Junior Dos Santos (14-1, 8-0 UFC) vs. Frank Mir (16-5, 14-5 UFC)

They say that styles make fights, and Saturday night’s heavyweight championship is going to be a clash between two men who are the best in the division at their chosen styles. Junior Dos Santos is so confident in his boxing skills that he says he could hang with the Klitschko brothers with three months’ training, and Frank Mir’s jiu-jitsu is so good that he broke Minotauro Nogueira’s arm after Nogueira had Mir teetering on unconsciousness. Both of these men have a wealth of Octagon experience, but neither man has ever fought into the championship rounds of a fight. That shouldn’t be an issue Saturday night, however, for this fight will probably end well before the final bell.

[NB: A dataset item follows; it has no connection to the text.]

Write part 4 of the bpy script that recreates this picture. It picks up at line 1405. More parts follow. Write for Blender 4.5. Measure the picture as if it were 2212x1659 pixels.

For Dos Santos, the game plan is simple: keep this fight on the feet. Dos Santos’ belief in his hands has to be at an all-time high, as he’s coming off his knockout of previously undefeated former champion Cain Velasquez in 64 seconds. If JDS can control the Octagon against Mir and use his superb counter-punching, I can see him finishing Mir early. Dos Santos has very quick hands for a heavyweight, and his uppercut is devastating. Just one counter hook or uppercut, and it could be lights out for Mir.